Issue (i): Whether, for assessment year 1961-62, depreciation was to be computed on the basis that the actual cost of the machinery to the assessee was Rs. 30,572.
Analysis: Under the Income-tax Act, 1922, actual cost for depreciation purposes was confined to the cost to the assessee, subject to the statutory adjustment then available only where the cost was met directly or indirectly by Government or by a public or local authority. The machinery was acquired in 1955, the price was credited to the foreign supplier, and the supplier was neither Government nor a public or local authority. On that footing, the later write-back of the liability did not alter the position for the assessment year governed by the 1922 Act.
Conclusion: The depreciation for assessment year 1961-62 was rightly allowed on the basis that the cost to the assessee was Rs. 30,572, and this issue is decided in favour of the assessee.
Issue (ii): Whether, for assessment years 1962-63 to 1965-66, the assessee was entitled to depreciation on the same basis after the liability to the foreign supplier had ceased and the definition of actual cost under the Income-tax Act, 1961 applied.

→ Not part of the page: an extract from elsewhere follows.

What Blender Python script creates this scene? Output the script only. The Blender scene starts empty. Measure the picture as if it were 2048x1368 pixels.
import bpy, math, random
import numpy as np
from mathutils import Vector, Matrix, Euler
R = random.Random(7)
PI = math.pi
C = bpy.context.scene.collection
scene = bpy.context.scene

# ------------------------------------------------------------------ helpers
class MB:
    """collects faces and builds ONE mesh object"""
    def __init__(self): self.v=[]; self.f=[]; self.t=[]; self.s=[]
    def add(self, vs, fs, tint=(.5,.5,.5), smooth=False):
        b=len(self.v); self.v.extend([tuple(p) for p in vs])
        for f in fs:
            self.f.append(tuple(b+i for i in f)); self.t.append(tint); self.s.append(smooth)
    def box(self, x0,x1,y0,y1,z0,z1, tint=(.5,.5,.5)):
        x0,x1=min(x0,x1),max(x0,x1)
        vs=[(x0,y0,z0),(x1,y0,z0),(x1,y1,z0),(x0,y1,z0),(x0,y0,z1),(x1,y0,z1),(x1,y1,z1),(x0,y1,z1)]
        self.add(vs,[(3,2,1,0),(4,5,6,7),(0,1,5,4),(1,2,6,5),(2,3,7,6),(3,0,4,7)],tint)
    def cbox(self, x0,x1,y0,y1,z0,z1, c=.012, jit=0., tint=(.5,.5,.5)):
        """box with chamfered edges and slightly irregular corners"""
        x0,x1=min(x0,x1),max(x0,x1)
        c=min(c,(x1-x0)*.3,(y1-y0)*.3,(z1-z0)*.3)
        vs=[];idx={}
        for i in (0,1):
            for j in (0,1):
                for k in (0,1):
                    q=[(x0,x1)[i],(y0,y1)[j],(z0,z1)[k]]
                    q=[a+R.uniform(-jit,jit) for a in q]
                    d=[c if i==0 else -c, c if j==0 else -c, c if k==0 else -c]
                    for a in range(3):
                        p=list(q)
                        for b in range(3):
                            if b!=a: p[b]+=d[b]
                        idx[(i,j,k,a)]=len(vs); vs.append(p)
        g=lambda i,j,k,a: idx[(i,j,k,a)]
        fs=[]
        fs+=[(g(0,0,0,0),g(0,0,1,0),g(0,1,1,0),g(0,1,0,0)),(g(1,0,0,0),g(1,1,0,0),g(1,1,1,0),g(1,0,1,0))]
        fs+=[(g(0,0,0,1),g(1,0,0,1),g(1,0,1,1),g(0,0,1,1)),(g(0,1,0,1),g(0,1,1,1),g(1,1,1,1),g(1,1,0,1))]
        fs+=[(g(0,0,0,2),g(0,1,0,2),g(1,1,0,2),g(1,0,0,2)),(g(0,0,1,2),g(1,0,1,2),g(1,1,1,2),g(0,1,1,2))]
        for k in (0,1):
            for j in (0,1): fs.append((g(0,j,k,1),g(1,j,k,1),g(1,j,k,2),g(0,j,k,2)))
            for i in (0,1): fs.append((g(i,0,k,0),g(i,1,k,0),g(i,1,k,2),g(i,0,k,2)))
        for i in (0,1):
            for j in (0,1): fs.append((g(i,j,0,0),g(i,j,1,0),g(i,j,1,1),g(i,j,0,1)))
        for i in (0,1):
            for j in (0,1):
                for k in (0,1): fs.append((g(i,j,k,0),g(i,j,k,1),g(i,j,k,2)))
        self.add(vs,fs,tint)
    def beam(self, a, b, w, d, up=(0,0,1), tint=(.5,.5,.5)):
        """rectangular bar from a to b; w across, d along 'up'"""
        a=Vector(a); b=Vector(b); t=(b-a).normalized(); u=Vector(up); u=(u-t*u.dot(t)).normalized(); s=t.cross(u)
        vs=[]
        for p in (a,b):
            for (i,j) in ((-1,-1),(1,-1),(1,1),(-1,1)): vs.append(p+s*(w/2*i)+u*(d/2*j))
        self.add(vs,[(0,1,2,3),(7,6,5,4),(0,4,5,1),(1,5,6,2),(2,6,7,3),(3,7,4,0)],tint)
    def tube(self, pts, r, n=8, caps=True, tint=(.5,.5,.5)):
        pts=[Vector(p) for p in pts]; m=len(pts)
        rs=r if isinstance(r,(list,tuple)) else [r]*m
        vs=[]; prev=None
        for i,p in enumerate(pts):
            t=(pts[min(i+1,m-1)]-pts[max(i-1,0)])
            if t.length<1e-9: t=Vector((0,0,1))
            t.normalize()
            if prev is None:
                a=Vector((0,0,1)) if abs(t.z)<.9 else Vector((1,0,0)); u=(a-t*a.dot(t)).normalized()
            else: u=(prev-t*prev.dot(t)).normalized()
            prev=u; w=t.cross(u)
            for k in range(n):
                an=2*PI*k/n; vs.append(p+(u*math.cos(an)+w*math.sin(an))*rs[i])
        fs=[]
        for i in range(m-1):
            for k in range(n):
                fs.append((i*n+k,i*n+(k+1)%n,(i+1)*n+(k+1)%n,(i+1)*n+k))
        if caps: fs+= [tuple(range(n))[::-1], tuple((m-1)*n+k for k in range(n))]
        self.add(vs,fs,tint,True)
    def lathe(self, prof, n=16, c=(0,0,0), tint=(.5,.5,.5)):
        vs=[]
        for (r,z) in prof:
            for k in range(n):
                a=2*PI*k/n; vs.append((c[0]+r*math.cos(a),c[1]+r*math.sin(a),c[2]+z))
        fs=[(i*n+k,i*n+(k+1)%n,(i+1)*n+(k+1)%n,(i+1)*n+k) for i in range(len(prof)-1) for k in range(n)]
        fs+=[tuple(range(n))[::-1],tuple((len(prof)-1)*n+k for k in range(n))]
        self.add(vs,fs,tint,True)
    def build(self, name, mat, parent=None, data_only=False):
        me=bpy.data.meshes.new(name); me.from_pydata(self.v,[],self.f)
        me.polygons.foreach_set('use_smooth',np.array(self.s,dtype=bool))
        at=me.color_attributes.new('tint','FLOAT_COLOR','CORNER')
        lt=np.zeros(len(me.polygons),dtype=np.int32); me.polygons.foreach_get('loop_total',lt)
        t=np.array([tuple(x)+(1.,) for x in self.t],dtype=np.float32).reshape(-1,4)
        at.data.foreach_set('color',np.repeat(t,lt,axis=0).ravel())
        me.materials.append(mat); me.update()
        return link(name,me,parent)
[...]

Analysis: Under section 43(1) of the Income-tax Act, 1961, actual cost means the actual cost to the assessee reduced by any portion met directly or indirectly by any other person or authority. The Court treated the supplier's inaction over several years and the accounting write-back as showing cessation of liability in substance and in fact. Once the 1961 Act applied, the amount no longer represented cost borne by the assessee for those years and had to be excluded in computing actual cost and written down value.
Conclusion: The depreciation for assessment years 1962-63 to 1965-66 was wrongly allowed on the basis that the cost to the assessee was Rs. 30,572, and this issue is decided in favour of the revenue.
Final Conclusion: The reference was answered partly for the assessee and partly for the revenue, with the allowance of depreciation sustained for assessment year 1961-62 and disallowed on the claimed basis for the later assessment years.
Ratio Decidendi: For the 1922 Act, actual cost for depreciation is determined under the then applicable statutory framework, but under the 1961 Act actual cost must be reduced by any amount effectively not borne by the assessee, including a liability that has ceased in substance.